--- BEGIN ---

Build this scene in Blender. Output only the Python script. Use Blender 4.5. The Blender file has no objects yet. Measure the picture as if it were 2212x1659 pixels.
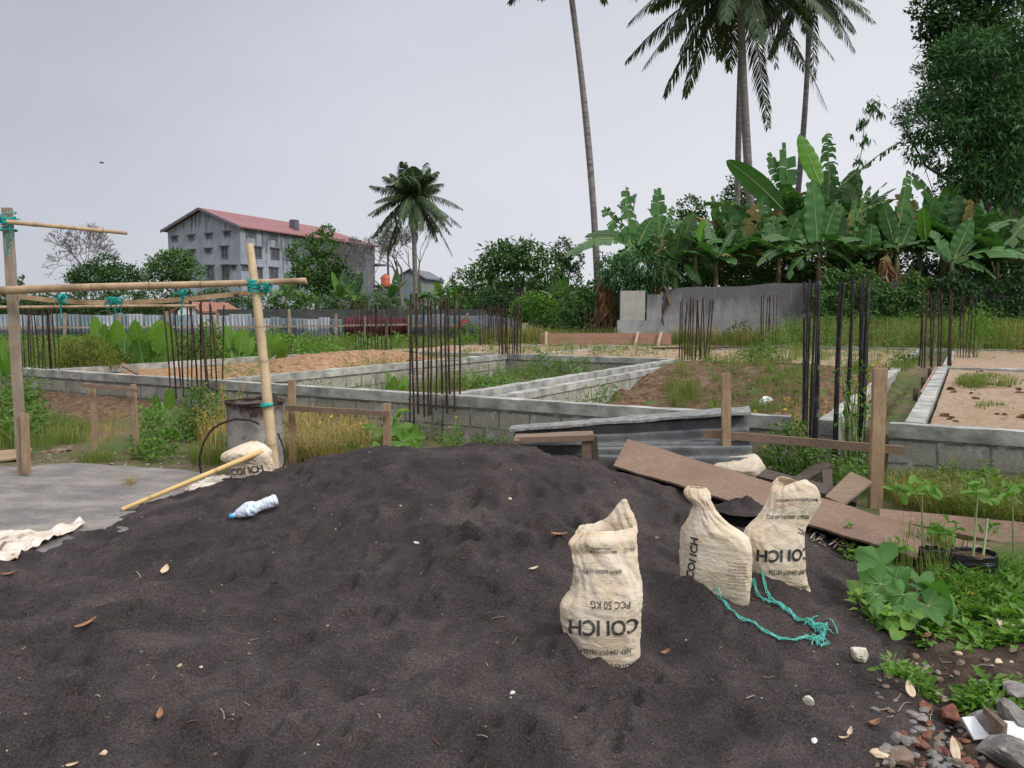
import bpy, math, random
import numpy as np
from mathutils import Vector, Matrix
# ---------------- camera, world, sun, exposure ----------------
S = bpy.context.scene
COL = S.collection
R_ = math.radians
EYE = 1.6; PITCH = R_(5.17); FPX = 1703.0            # focal length in units of a 2212 px wide picture
cam_d = bpy.data.cameras.new('camera'); cam = bpy.data.objects.new('camera', cam_d); COL.objects.link(cam)
cam_d.sensor_width = 36.0; cam_d.lens = 36.0*FPX/2212.0; cam_d.clip_end = 3000; cam_d.clip_start = .05
cam.location = (0, 0, EYE); cam.rotation_euler = (R_(90)-PITCH, 0, 0)
S.camera = cam
S.view_settings.view_transform = 'Standard'; S.view_settings.look = 'None'
S.view_settings.exposure = 0.36; S.view_settings.gamma = 1.0
SUN_EL, SUN_AZ = R_(40), R_(128)                      # azimuth clockwise from +Y
W = bpy.data.worlds.new('World'); S.world = W; W.use_nodes = True
def world():
    nt = W.node_tree; n = nt.nodes; l = nt.links; n.clear()
    out = n.new('ShaderNodeOutputWorld'); bg = n.new('ShaderNodeBackground'); l.new(bg.outputs[0], out.inputs[0])
    sky = n.new('ShaderNodeTexSky'); sky.sky_type = 'NISHITA'; sky.sun_disc = False
    sky.sun_elevation = SUN_EL; sky.sun_rotation = SUN_AZ
    tc = n.new('ShaderNodeTexCoord'); sx = n.new('ShaderNodeSeparateXYZ'); l.new(tc.outputs['Generated'], sx.inputs[0])
    def m(op, a, b=None, c=None, clamp=False):
        k = n.new('ShaderNodeMath'); k.operation = op; k.use_clamp = clamp
        for i, q in enumerate((a, b, c)):
            if q is None: continue
            if isinstance(q, (int, float)): k.inputs[i].default_value = q
            else: l.new(q, k.inputs[i])
        return k.outputs[0]
    nz = n.new('ShaderNodeTexNoise'); nz.inputs['Scale'].default_value = 1.6; nz.inputs['Detail'].default_value = 4
    mp = n.new('ShaderNodeMapping'); mp.inputs['Scale'].default_value = (1, 1, 2.6)
    l.new(tc.outputs['Generated'], mp.inputs[0]); l.new(mp.outputs[0], nz.inputs[0])
    # cloud layer brightness: darker high on the left, brighter low and to the right
    t = m('MULTIPLY_ADD', sx.outputs[0], .75, .68)
    t = m('ADD', t, m('MULTIPLY', sx.outputs[2], -.9))
    t = m('ADD', t, m('MULTIPLY_ADD', nz.outputs[0], .55, -.16), None, True)
    cr = n.new('ShaderNodeValToRGB'); l.new(t, cr.inputs[0])
    e = cr.color_ramp.elements
    e[0].position = 0; e[0].color = (.32, .335, .385, 1); e[1].position = 1; e[1].color = (.62, .63, .67, 1)
    q = cr.color_ramp.elements.new(.5); q.color = (.50, .515, .57, 1)
    zen = m('SMOOTH_MIN', m('MULTIPLY_ADD', sx.outputs[2], 2.0, -.9, True), 1.0, .1)
    mz = n.new('ShaderNodeMix'); mz.data_type = 'RGBA'; l.new(zen, mz.inputs[0]); l.new(cr.outputs[0], mz.inputs[6])
    mz.inputs[7].default_value = (1.55, 1.55, 1.6, 1)
    ml = n.new('ShaderNodeVectorMath'); ml.operation = 'SCALE'; l.new(sky.outputs[0], ml.inputs[0]); ml.inputs['Scale'].default_value = .1
    mx = n.new('ShaderNodeMix'); mx.data_type = 'RGBA'; mx.inputs[0].default_value = .97
    l.new(ml.outputs[0], mx.inputs[6]); l.new(mz.outputs[2], mx.inputs[7]); l.new(mx.outputs[2], bg.inputs[0])
    bg.inputs[1].default_value = 1.0
world()
sd = bpy.data.lights.new('sun', 'SUN'); sd.energy = 1.5; sd.angle = R_(14); sd.color = (1, .96, .90)
sun = bpy.data.objects.new('sun', sd); COL.objects.link(sun); sun.location = (0, -5, 20)
sv = Vector((math.sin(SUN_AZ)*math.cos(SUN_EL), math.cos(SUN_AZ)*math.cos(SUN_EL), math.sin(SUN_EL)))
sun.rotation_euler = sv.to_track_quat('Z', 'Y').to_euler()

# ---------------- maths helpers ----------------
rng = np.random.default_rng(7); rnd = random.Random(5)
FW = np.array([0, math.cos(PITCH), -math.sin(PITCH)]); UPV = np.array([0, math.sin(PITCH), math.cos(PITCH)]); RT = np.array([1., 0, 0])
CAM = np.array([0, 0, EYE])
def ray(U, V): return RT*(U-1106)/FPX + UPV*(829.5-V)/FPX + FW
def G(U, V, z=0.0):
    d = ray(U, V); return CAM + d*((z-EYE)/d[2])
def P(U, V, y):
    d = ray(U, V); return CAM + d*(y/d[1])
AX = np.array([.8655, -.5008]); BX = np.array([.5008, .8655]); ORG = np.array([-.849, 9.921]); ROT = math.atan2(-.5008, .8655)
def F(a, b, z=0.0):                                   # the foundation's own grid
    q = ORG + AX*a + BX*b; return np.array([q[0], q[1], z])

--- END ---

All of the lines above should be retyped precisely, apart from the pictures.

**Correct output**:
Build this scene in Blender. Output only the Python script. Use Blender 4.5. The Blender file has no objects yet. Measure the picture as if it were 2212x1659 pixels.
import bpy, math, random
import numpy as np
from mathutils import Vector, Matrix
# ---------------- camera, world, sun, exposure ----------------
S = bpy.context.scene
COL = S.collection
R_ = math.radians
EYE = 1.6; PITCH = R_(5.17); FPX = 1703.0            # focal length in units of a 2212 px wide picture
cam_d = bpy.data.cameras.new('camera'); cam = bpy.data.objects.new('camera', cam_d); COL.objects.link(cam)
cam_d.sensor_width = 36.0; cam_d.lens = 36.0*FPX/2212.0; cam_d.clip_end = 3000; cam_d.clip_start = .05
cam.location = (0, 0, EYE); cam.rotation_euler = (R_(90)-PITCH, 0, 0)
S.camera = cam
S.view_settings.view_transform = 'Standard'; S.view_settings.look = 'None'
S.view_settings.exposure = 0.36; S.view_settings.gamma = 1.0
SUN_EL, SUN_AZ = R_(40), R_(128)                      # azimuth clockwise from +Y
W = bpy.data.worlds.new('World'); S.world = W; W.use_nodes = True
def world():
    nt = W.node_tree; n = nt.nodes; l = nt.links; n.clear()
    out = n.new('ShaderNodeOutputWorld'); bg = n.new('ShaderNodeBackground'); l.new(bg.outputs[0], out.inputs[0])
    sky = n.new('ShaderNodeTexSky'); sky.sky_type = 'NISHITA'; sky.sun_disc = False
    sky.sun_elevation = SUN_EL; sky.sun_rotation = SUN_AZ
    tc = n.new('ShaderNodeTexCoord'); sx = n.new('ShaderNodeSeparateXYZ'); l.new(tc.outputs['Generated'], sx.inputs[0])
    def m(op, a, b=None, c=None, clamp=False):
        k = n.new('ShaderNodeMath'); k.operation = op; k.use_clamp = clamp
        for i, q in enumerate((a, b, c)):
            if q is None: continue
            if isinstance(q, (int, float)): k.inputs[i].default_value = q
            else: l.new(q, k.inputs[i])
        return k.outputs[0]
    nz = n.new('ShaderNodeTexNoise'); nz.inputs['Scale'].default_value = 1.6; nz.inputs['Detail'].default_value = 4
    mp = n.new('ShaderNodeMapping'); mp.inputs['Scale'].default_value = (1, 1, 2.6)
    l.new(tc.outputs['Generated'], mp.inputs[0]); l.new(mp.outputs[0], nz.inputs[0])
    # cloud layer brightness: darker high on the left, brighter low and to the right
    t = m('MULTIPLY_ADD', sx.outputs[0], .75, .68)
    t = m('ADD', t, m('MULTIPLY', sx.outputs[2], -.9))
    t = m('ADD', t, m('MULTIPLY_ADD', nz.outputs[0], .55, -.16), None, True)
    cr = n.new('ShaderNodeValToRGB'); l.new(t, cr.inputs[0])
    e = cr.color_ramp.elements
    e[0].position = 0; e[0].color = (.32, .335, .385, 1); e[1].position = 1; e[1].color = (.62, .63, .67, 1)
    q = cr.color_ramp.elements.new(.5); q.color = (.50, .515, .57, 1)
    zen = m('SMOOTH_MIN', m('MULTIPLY_ADD', sx.outputs[2], 2.0, -.9, True), 1.0, .1)
    mz = n.new('ShaderNodeMix'); mz.data_type = 'RGBA'; l.new(zen, mz.inputs[0]); l.new(cr.outputs[0], mz.inputs[6])
    mz.inputs[7].default_value = (1.55, 1.55, 1.6, 1)
    ml = n.new('ShaderNodeVectorMath'); ml.operation = 'SCALE'; l.new(sky.outputs[0], ml.inputs[0]); ml.inputs['Scale'].default_value = .1
    mx = n.new('ShaderNodeMix'); mx.data_type = 'RGBA'; mx.inputs[0].default_value = .97
    l.new(ml.outputs[0], mx.inputs[6]); l.new(mz.outputs[2], mx.inputs[7]); l.new(mx.outputs[2], bg.inputs[0])
    bg.inputs[1].default_value = 1.0
world()
sd = bpy.data.lights.new('sun', 'SUN'); sd.energy = 1.5; sd.angle = R_(14); sd.color = (1, .96, .90)
sun = bpy.data.objects.new('sun', sd); COL.objects.link(sun); sun.location = (0, -5, 20)
sv = Vector((math.sin(SUN_AZ)*math.cos(SUN_EL), math.cos(SUN_AZ)*math.cos(SUN_EL), math.sin(SUN_EL)))
sun.rotation_euler = sv.to_track_quat('Z', 'Y').to_euler()

# ---------------- maths helpers ----------------
rng = np.random.default_rng(7); rnd = random.Random(5)
FW = np.array([0, math.cos(PITCH), -math.sin(PITCH)]); UPV = np.array([0, math.sin(PITCH), math.cos(PITCH)]); RT = np.array([1., 0, 0])
CAM = np.array([0, 0, EYE])
def ray(U, V): return RT*(U-1106)/FPX + UPV*(829.5-V)/FPX + FW
def G(U, V, z=0.0):
    d = ray(U, V); return CAM + d*((z-EYE)/d[2])
def P(U, V, y):
    d = ray(U, V); return CAM + d*(y/d[1])
AX = np.array([.8655, -.5008]); BX = np.array([.5008, .8655]); ORG = np.array([-.849, 9.921]); ROT = math.atan2(-.5008, .8655)
def F(a, b, z=0.0):                                   # the foundation's own grid
    q = ORG + AX*a + BX*b; return np.array([q[0], q[1], z])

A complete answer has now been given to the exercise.